Tout d'abord, pour faire admettre la compétence des tribunaux anglais, on a invoqué le fait que la victime était à bord d'un navire anglais au moment où elle a succombé par l'effet du choc, et que par conséquent l'homicide avait été commis à bord d'un navire anglais. La Cour reconnaît que le capitaine de la Franconia a été coupable d'imprudence; mais l'accident qui a causé mort d'homme n'est ni son fait ni la conséquence immédiate et directe de son fait. Il n'a pas abandonné le pont de son navire et n'a lancé aucun projectile sur l'autre navire; on ne saurait donc lui imputer l'intention de nuire au Strathclyde, à son équipage et à ses passagers. L'acte délictueux, qui se réduit à l'abordage, a donc été commis à bord d'un navire étranger. La seule question à résoudre est de savoir si cet acte, dans ces conditions, est justiciable des cours de justice anglaise. Or, il résulte de l'examen de la jurisprudence anglaise qu'en principe la juridiction criminelle ne s'est jamais exercée sur un navire étranger qui n'aurait pas été, au moment du délit, soit dans un port anglais, soit dans les eaux intérieures.

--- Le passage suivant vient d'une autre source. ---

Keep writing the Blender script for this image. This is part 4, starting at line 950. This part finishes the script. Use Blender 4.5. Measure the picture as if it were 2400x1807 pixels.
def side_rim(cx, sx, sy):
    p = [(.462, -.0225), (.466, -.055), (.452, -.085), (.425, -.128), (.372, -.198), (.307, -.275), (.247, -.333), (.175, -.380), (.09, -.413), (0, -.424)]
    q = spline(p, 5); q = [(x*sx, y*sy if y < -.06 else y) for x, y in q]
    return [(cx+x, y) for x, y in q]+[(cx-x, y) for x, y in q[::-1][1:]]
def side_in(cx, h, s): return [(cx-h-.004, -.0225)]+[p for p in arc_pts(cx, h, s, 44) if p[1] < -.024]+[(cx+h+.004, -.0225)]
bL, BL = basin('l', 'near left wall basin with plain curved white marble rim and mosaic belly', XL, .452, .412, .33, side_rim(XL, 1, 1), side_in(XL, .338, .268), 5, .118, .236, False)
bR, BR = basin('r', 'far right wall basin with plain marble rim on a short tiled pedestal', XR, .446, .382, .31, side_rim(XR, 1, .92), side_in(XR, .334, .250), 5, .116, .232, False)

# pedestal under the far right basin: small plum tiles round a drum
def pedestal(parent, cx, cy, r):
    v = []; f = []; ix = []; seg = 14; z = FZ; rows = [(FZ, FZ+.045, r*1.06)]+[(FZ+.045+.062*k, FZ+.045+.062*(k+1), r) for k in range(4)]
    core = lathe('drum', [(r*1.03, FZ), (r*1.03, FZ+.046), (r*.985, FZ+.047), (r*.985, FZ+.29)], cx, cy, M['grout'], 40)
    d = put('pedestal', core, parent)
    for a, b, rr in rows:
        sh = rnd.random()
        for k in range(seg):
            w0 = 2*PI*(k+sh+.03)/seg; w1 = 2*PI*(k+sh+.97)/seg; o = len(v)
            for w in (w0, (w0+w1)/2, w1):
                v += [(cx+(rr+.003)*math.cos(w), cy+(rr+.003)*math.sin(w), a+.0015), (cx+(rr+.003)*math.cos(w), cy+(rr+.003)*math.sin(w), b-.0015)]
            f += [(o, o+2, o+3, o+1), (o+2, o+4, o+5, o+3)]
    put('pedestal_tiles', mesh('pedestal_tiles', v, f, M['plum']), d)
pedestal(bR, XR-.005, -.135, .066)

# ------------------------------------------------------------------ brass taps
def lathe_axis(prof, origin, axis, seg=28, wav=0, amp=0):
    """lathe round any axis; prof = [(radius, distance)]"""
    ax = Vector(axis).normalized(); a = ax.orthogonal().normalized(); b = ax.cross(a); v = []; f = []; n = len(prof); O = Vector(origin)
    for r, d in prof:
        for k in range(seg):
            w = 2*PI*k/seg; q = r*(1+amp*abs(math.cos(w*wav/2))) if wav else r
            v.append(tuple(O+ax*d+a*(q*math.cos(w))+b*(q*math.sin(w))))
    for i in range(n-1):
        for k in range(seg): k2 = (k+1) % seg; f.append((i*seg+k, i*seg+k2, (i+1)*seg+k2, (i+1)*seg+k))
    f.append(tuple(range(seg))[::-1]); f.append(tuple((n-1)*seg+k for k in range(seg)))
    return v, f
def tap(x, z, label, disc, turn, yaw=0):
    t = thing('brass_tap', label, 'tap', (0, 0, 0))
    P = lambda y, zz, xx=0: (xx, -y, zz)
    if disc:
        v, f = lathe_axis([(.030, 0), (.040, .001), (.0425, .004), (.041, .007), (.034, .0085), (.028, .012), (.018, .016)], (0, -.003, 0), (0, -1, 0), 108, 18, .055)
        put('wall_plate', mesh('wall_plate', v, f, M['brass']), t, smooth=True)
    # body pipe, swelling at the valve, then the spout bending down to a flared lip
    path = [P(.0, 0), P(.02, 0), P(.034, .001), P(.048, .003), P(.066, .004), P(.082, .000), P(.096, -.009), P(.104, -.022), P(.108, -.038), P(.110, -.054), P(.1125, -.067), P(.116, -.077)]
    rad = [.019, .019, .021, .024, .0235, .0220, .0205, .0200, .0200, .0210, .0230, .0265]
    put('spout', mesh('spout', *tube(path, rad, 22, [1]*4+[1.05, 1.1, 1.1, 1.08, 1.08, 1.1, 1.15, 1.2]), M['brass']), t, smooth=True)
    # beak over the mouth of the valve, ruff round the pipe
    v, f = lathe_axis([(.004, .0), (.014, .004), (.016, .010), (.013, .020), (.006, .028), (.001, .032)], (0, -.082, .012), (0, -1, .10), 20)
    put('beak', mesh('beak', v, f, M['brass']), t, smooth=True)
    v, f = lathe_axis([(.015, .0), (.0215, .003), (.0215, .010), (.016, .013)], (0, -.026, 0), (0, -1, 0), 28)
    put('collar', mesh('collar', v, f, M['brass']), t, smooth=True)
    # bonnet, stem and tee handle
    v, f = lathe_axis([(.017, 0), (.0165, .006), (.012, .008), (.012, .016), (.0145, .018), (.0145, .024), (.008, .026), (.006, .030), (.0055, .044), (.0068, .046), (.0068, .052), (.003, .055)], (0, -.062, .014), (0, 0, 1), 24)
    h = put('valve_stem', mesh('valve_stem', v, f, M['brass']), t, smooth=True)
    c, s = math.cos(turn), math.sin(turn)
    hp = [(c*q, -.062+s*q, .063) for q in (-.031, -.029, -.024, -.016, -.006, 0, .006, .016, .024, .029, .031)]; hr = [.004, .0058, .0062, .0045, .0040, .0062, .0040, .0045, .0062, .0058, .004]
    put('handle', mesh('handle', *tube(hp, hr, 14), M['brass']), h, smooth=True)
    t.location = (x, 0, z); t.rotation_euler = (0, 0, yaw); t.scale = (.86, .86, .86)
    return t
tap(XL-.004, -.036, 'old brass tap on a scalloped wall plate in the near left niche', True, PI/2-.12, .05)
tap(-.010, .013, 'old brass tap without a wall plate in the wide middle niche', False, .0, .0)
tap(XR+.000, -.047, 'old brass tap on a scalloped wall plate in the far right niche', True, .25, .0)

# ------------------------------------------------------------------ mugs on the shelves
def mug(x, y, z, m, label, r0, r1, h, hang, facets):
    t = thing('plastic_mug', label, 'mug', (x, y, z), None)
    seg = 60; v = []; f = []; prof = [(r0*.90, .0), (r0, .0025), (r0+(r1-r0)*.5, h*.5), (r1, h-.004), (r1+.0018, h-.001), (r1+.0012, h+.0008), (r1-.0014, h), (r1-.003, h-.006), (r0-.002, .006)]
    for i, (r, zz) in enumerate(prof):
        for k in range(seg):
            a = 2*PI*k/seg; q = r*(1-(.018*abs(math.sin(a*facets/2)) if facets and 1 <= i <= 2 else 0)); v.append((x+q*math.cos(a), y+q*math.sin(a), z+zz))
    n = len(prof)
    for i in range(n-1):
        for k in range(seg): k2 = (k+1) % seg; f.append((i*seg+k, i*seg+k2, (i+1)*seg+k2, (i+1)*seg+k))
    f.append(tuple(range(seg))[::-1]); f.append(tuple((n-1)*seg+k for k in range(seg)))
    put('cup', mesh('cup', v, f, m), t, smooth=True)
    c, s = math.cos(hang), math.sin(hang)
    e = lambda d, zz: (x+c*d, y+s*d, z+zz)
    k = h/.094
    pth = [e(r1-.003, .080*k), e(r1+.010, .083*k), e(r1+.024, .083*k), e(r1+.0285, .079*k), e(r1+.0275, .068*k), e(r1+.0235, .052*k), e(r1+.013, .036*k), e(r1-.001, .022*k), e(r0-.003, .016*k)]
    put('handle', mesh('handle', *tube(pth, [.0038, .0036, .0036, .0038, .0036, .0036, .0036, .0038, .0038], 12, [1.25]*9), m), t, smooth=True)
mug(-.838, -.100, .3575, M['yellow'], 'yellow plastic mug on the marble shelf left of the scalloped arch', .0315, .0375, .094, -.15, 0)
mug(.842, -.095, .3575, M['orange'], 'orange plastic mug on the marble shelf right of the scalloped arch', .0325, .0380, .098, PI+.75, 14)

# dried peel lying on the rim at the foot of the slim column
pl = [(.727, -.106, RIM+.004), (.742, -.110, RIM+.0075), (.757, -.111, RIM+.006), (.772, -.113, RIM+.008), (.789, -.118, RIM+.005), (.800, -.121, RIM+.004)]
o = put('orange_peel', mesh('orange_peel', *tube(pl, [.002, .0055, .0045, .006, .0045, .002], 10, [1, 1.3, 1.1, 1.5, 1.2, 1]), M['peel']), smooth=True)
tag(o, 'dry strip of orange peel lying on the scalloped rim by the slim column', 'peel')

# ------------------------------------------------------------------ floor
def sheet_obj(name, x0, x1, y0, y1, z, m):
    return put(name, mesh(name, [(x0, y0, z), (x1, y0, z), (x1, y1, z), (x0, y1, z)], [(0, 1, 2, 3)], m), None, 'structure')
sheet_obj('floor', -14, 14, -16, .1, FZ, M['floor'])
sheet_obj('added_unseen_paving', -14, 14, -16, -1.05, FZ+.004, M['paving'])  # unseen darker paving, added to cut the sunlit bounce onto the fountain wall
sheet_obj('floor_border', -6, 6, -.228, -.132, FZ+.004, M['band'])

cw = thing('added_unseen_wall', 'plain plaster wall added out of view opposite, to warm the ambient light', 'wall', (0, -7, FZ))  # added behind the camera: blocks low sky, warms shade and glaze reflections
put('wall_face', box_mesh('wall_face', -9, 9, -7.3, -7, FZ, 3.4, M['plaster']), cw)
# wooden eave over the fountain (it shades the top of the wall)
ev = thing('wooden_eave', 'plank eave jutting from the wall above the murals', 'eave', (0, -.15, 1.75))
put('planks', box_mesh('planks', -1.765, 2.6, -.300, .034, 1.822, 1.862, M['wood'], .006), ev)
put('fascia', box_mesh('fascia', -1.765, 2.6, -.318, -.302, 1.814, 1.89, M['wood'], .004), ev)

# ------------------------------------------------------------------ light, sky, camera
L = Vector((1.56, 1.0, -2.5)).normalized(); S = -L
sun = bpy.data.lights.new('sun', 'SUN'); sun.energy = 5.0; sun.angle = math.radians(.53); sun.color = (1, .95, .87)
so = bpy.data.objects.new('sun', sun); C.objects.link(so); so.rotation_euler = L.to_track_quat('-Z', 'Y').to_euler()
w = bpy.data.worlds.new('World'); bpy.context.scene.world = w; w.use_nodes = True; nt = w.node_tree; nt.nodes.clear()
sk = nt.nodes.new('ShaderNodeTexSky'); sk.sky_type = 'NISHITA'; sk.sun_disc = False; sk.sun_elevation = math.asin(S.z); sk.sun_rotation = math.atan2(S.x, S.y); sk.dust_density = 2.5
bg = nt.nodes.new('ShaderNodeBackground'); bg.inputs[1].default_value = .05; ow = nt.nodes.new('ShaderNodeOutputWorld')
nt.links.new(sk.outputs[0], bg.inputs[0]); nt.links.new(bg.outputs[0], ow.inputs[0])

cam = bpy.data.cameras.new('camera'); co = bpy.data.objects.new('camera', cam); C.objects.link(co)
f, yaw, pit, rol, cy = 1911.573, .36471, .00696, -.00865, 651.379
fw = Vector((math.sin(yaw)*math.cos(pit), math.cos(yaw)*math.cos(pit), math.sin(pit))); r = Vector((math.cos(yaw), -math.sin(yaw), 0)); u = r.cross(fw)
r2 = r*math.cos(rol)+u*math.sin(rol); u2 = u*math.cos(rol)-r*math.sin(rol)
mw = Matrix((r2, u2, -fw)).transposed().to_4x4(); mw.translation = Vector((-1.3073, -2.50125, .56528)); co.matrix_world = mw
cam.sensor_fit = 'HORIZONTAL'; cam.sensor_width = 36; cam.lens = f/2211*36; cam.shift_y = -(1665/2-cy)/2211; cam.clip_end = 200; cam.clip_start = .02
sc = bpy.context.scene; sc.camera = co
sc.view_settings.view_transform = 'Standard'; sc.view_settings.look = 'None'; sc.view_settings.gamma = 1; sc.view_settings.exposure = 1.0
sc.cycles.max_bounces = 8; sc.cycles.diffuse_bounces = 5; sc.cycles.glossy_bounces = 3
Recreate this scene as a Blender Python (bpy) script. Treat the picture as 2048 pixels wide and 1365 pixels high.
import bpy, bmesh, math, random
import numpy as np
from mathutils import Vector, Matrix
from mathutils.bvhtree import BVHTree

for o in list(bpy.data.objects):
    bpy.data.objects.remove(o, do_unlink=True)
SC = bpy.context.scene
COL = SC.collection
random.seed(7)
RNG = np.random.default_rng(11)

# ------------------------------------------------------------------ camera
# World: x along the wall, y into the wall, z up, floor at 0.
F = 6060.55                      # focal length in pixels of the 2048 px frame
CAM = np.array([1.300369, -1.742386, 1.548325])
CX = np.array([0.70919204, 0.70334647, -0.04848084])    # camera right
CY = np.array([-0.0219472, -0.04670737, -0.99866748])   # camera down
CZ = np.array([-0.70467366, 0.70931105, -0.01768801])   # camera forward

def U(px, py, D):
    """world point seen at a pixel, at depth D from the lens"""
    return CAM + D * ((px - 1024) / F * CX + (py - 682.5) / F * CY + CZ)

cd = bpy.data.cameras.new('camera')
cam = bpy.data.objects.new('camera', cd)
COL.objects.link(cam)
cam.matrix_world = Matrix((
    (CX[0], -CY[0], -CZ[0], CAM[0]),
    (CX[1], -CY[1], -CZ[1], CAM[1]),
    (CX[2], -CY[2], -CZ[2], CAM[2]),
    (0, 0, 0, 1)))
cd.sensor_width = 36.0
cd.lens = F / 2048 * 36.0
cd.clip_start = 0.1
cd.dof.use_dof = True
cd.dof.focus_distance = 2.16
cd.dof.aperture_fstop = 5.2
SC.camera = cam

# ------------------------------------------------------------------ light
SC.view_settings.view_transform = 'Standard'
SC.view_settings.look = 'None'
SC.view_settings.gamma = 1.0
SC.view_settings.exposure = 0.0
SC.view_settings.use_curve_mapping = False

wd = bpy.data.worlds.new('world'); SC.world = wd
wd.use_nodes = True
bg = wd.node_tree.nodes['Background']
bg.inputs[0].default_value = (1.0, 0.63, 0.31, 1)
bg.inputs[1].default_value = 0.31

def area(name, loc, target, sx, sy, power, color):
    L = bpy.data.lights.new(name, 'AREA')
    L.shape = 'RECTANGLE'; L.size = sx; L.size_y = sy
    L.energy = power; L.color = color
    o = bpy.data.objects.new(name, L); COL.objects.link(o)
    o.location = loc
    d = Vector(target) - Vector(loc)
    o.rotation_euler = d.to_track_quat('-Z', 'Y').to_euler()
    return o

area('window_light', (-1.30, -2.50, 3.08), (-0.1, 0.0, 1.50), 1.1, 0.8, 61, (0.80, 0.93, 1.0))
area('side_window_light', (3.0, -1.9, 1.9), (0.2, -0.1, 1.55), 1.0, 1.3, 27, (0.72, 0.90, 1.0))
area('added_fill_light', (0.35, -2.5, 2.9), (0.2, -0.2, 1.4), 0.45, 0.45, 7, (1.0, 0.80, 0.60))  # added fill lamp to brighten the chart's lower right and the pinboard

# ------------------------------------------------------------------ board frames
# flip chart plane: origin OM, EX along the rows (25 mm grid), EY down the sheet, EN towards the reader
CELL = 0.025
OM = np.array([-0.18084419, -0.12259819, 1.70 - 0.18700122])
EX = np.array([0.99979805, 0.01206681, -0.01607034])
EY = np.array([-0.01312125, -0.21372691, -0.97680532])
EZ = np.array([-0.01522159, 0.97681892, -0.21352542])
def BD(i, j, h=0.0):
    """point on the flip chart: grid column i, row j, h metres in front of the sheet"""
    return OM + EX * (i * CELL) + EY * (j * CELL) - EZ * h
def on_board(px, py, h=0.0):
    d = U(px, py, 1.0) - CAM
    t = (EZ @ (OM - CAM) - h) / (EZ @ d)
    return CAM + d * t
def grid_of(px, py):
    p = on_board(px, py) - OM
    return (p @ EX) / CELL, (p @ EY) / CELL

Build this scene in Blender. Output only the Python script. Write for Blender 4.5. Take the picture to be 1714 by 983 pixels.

Mais la compétence résulte-t-elle du droit international, ou, en d'autres termes, l'Angleterre peut-elle invoquer le consentement de tous les Etats civilisés pour soutenir que sa souveraineté s'étend à une lieue marine sur la mer et que dans ces limites elle a un pouvoir de juridiction?

Non. Il est de principe que la haute mer est de droit ouverte aux navires de tous les pays, lesquels sont soumis uniquement aux lois de leur pavillon, c'est-à-dire aux lois des Etats respectifs auxquels ils appartiennent.

A cela, on objecte que chaque Etat est autorisé à exercer, non seulement sur son sol et sur ses propres sujets, mais encore sur tous les étrangers qui s'y trouvent, un pouvoir absolu de police dans toute l'étendue de son territoire, et par « territoire », il faut entendre les ports et les plages jusqu'au point le plus éloigné où se retire la mer.

Il s'agit donc de déterminer jusqu'où s'étend ce « territoire »>, quelle est la limite des eaux territoriales. Or, l'étendue des eaux territoriales est actuellement de trois milles.

Seulement reste à savoir si la souveraineté qu'un Etat a le droit d'exercer sur les eaux territoriales, est la même que celle qu'il exerce sur le sol de son territoire et de ses ports. La différence dans l'exercice de souveraineté ressort de ce fait, entre plusieurs autres, que, d'après le droit des gens moderne, chaque Etat est autorisé, en temps de paix ou de guerre, à empêcher le passage des étrangers sur son territoire, tandis que le passage des navires sur la haute mer n'est sujet à aucune prohibition.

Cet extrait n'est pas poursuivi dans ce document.